Demirtaş'a seslenen Arınç; "Bir tavsiyem var. Siz egosu yüksek bir insan olabilirsiniz, ama Türk siyasetinde başarılı olma şansınız var. Sahici olun. Çözüm sürecini tıkayacak hiçbir şey yapmayın. Ben kaç yerde sekretarya olabilir, bu makuldür. Ama nasıl, cezaevi şartları içerisinde. Ben bunu söylüyorum, siz sekreterya bunları bunları olsun diyorsunuz. Üçüncü göz diyorsunuz, bir başka şey diyorsunuz. Bunların iki türlü zararı var. Bir, hükümeti zor durumda bırakıyorsunuz. İkincisi, Öcalan'ın bile talep etmediği, onun taleplerinin dışında bir takım ileri sürmek suretiyle Öcalan'ı da zor duruma düşürdüğünüzü bilmiyor musunuz? Siz kimin sözcülüğünü yapıyorsunuz da Öcalan'ı itibarsız hale getirmek istiyorsunuz? Biz dürüst bir hükümetiz. Küçük polemiklere girmek istemiyorum.

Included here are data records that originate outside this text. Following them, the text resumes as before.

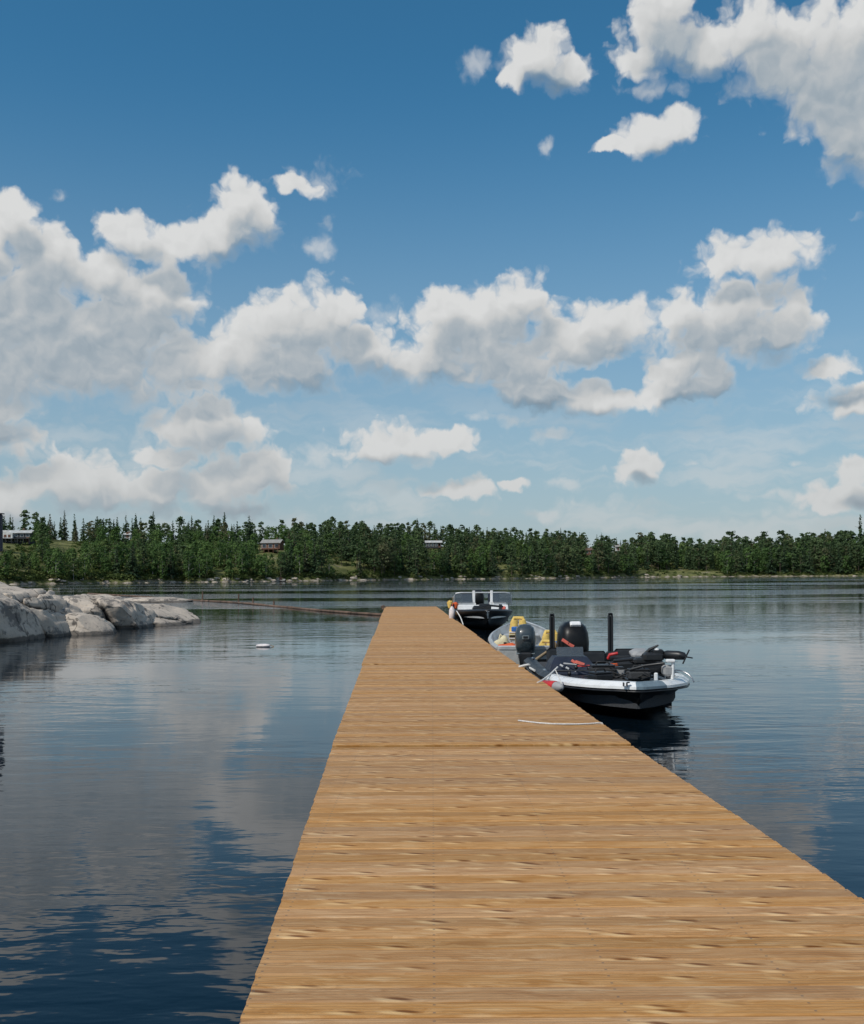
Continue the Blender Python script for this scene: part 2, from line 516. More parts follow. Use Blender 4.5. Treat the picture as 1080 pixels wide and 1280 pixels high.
def granite_mat(name='granite', far=False):
    t = NT(name)
    p = t.coord('Object')
    big = t.noise(p, 0.8 if not far else 0.4, 6.0, 0.62)
    fine = t.noise(p, 9.0, 6.0, 0.7)
    lich = t.noise(p, 1.5, 7.0, 0.68)
    c = t.mix(t.step(big, 0.35, 0.65), (0.56, 0.48, 0.395), (0.45, 0.385, 0.32))
    c = t.mix(t.math('MULTIPLY', t.step(fine, 0.45, 0.72), 0.45), c, (0.24, 0.22, 0.205))
    c = t.mix(t.math('MULTIPLY', t.step(t.math('ADD', lich, t.math('MULTIPLY_ADD', t.n('ShaderNodeObjectInfo').outputs['Random'], 0.12, -0.06)), 0.56, 0.62), 0.8), c, (0.13, 0.12, 0.112))
    if not far:
        g = t.xyz(t.n('ShaderNodeNewGeometry').outputs['Position'])[2]
        wet = t.step(t.math('ADD', g, t.math('MULTIPLY', t.math('SUBTRACT', lich, 0.5), 0.35)), 0.10, 0.16, 1.0, 0.0)
        c = t.mix(t.math('MULTIPLY', wet, 0.8), c, (0.06, 0.055, 0.05))
        cl = t.n('ShaderNodeAttribute', attribute_name='cleft').outputs['Fac']      # crevice shade painted dark into the colour along the open joints
        c = t.mix(t.math('MULTIPLY', t.step(cl, 0.15, 0.6), 0.92), c, (0.022, 0.020, 0.018))
        vein = t.math('ABSOLUTE', t.math('SUBTRACT', t.noise(t.mapp(p, (.5, .8, .35)), 1.0, 4.0, 0.55), 0.5))
        c = t.mix(t.step(vein, 0.002, 0.014, 0.75, 0.0), c, (0.045, 0.04, 0.038))
    t.set(col=c, rough=0.9, spec=0.25)
    t.bump(t.math('ADD', t.math('MULTIPLY', big, 0.8), t.math('MULTIPLY', fine, 0.25)), 0.07)
    return t.m
M['granite'] = granite_mat()
M['granite_far'] = granite_mat('shore_granite', True)

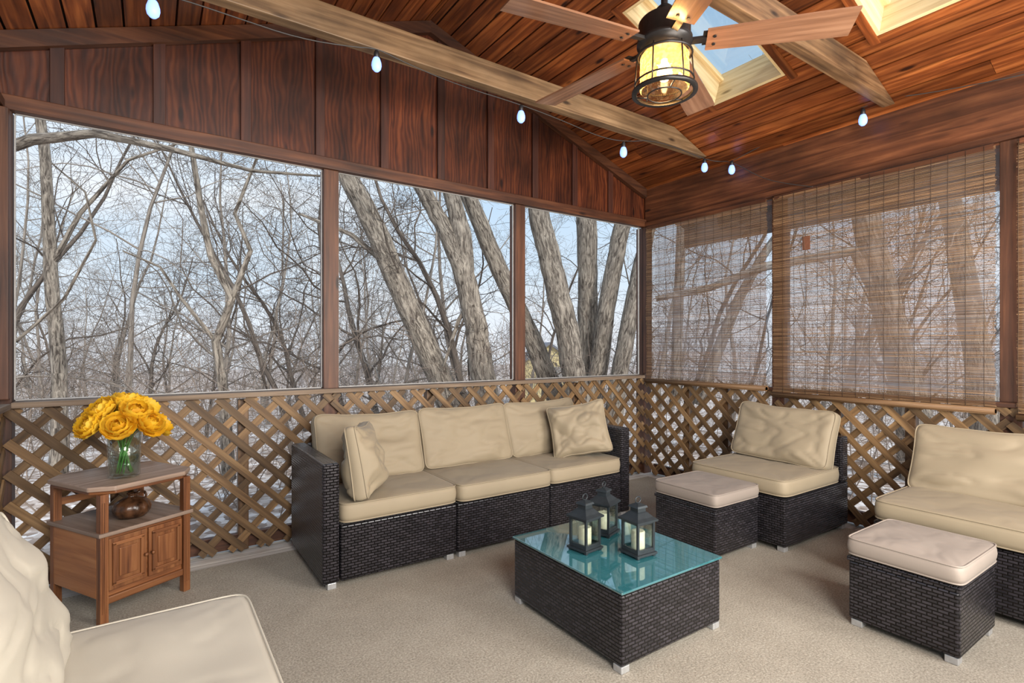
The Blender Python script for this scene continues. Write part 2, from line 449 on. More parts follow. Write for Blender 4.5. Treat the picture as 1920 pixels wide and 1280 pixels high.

Adı ne olursa olsun" dedi.

"YANİ ŞURAMA KADAR DOLDUM"

Arınç, HDP'lilere ve siyasi partilerine ihtiyaçları olduğunu kaydederek; "Ama bu sürecin önünde bir tane tuzak varken, bir de bunları, olmamış, düşünülmemiş, kendi istekleri veya kendilerini ön planda göstermek arzularıyla ifade etmesinler. Bize güvensinler, biz onlara güveniyoruz. Eğer güvensizlik varsa bu işin devam etmesi zaten mümkün değil. Yani şurama kadar doldum. Biz siyasetçiyiz, siyasetçi birbirini korumak zorundadır, yok etmek durumunda değiliz" diye konuştu.

"İMRALI'YA ZİYARET OLACAK"

Arınç, 'İmralı'ya ziyaret olacak mı' sorusuna ise şöyle yanıt verdi; "Elbette olacak. 'Kim olacak, kaç kişi olacak', bunu da söyledik. Onların talepleri olur Adalet Bakanımız değerlendirir, en kısa zamanda, belki birkaç gün içinde bu ziyaret olacak. 'Hayır bu ziyaretler olmayacak' diyen oldu mu? Hayır. 'Efendim farklı insanlar da gidebilir mi ileride?' Elbette gidebilir. Makul olan her şeyi karşılıyoruz, karşılayacağız."